The gospel reveals this everlasting life as no longer waiting for the age to come, as the Jew would see it on the other side of the great transitional day of the Lord. Rather, the powers of that still coming age have arrived in the presence and resurrection power of the Spirit, albeit only in part, as first fruits, earnest, and seal of all that remains.

The conditions and warnings, the danger of apostasy, and the necessity of perseverance in faith cannot defeat the New Covenant. All these very real perils only prove and find out whether the faith by the which we overcome is indeed ‘born of God. It must be so, because it is an inviolable divine principle that “whatsoever is born of God overcomes the world” (). The faith of God’s elect must necessarily overcome, precisely because ‘whatsoever is born of God overcomes the world’. That is what all that comes against our faith is ordained to find out. Only by this rule is our overcoming not credited to anything as generated by ourselves but the unmixed gift of grace, so that to Him alone be all glory.

The proof and evidence of all is perseverance in true holiness, not by mere human resolve, but by the power and resilience of His indwelling life, the life of the resurrection.

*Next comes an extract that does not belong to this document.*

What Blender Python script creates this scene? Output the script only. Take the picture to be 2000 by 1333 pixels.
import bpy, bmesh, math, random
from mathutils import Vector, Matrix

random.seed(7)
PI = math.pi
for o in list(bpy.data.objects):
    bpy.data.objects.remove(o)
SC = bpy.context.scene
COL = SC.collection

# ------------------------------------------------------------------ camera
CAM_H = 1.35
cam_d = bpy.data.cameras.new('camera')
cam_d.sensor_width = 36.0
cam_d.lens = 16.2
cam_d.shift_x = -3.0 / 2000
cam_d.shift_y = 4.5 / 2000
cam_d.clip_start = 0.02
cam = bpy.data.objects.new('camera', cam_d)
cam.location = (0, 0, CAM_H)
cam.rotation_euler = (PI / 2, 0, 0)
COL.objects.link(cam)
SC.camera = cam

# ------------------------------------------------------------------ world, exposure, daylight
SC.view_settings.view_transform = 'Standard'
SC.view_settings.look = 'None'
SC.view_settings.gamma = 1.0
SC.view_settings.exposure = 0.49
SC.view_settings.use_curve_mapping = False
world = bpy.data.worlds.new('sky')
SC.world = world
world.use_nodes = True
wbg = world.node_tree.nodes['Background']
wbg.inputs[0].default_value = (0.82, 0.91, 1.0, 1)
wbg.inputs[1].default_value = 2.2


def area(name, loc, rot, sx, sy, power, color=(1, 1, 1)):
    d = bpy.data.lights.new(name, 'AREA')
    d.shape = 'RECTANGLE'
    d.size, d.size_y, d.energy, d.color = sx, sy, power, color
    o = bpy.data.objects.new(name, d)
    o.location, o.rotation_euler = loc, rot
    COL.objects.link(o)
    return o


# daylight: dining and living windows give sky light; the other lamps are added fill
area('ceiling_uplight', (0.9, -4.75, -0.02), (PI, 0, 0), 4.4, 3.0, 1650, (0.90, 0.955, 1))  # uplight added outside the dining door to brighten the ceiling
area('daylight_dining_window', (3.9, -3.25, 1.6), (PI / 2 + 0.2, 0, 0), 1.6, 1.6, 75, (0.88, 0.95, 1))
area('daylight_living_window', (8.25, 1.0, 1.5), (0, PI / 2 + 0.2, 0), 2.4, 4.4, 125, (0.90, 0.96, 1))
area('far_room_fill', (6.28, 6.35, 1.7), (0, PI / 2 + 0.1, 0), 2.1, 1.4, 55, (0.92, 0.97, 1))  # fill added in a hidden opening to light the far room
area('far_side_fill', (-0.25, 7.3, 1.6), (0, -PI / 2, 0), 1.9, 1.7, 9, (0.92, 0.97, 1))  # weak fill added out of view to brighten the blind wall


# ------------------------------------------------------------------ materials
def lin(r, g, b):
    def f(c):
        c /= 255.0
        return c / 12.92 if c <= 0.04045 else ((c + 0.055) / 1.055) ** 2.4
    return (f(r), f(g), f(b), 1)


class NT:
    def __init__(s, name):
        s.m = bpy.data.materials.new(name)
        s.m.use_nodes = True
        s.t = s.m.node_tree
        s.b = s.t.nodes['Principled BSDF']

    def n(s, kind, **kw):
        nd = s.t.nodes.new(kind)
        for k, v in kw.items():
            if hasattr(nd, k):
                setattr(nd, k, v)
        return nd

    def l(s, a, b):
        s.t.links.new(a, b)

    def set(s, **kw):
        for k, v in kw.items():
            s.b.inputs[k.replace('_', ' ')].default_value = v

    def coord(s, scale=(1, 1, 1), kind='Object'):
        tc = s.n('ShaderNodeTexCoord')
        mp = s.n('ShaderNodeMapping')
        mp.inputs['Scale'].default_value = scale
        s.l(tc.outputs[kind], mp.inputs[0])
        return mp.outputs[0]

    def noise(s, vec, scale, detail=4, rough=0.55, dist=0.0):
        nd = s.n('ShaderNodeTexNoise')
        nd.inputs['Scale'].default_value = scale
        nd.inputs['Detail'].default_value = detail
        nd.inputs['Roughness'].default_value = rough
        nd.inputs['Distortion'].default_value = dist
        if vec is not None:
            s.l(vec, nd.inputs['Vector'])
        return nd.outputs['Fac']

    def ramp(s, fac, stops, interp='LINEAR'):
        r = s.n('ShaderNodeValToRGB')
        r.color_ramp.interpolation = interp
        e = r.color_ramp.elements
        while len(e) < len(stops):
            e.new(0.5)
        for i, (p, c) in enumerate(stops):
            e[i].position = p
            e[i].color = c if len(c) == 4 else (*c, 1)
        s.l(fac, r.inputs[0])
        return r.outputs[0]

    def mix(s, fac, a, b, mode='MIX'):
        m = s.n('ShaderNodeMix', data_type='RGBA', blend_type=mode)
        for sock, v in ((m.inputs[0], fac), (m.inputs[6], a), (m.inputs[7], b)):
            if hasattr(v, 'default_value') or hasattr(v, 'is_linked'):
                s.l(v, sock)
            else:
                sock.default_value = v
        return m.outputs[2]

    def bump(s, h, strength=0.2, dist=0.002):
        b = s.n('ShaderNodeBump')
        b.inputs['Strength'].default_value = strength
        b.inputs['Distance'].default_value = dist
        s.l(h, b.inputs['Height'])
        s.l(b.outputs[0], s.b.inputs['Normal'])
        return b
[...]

Those who have this life are partakers of His divine nature, the indwelling seed of the woman, the evidence of reality being that inviolable principle of both nature and the Spirit that the seed will necessarily produce fruit (in some real measure) “after its own kind”.

I like the way you paired Ps 46:2-5 with the slow and un-overwhelming, but ever faithful stream of Shiloah is being made a symbol of that spiritual stream of endless divine life that makes glad the heavenly city (comprised of all His saints, that will, of course, first be realized and vindicated here on earth before it’s heavenly counterpart comes down onto the new earth). Never saw that connection but must imagine that that’s exactly what the Psalmist had in mind in his comparison.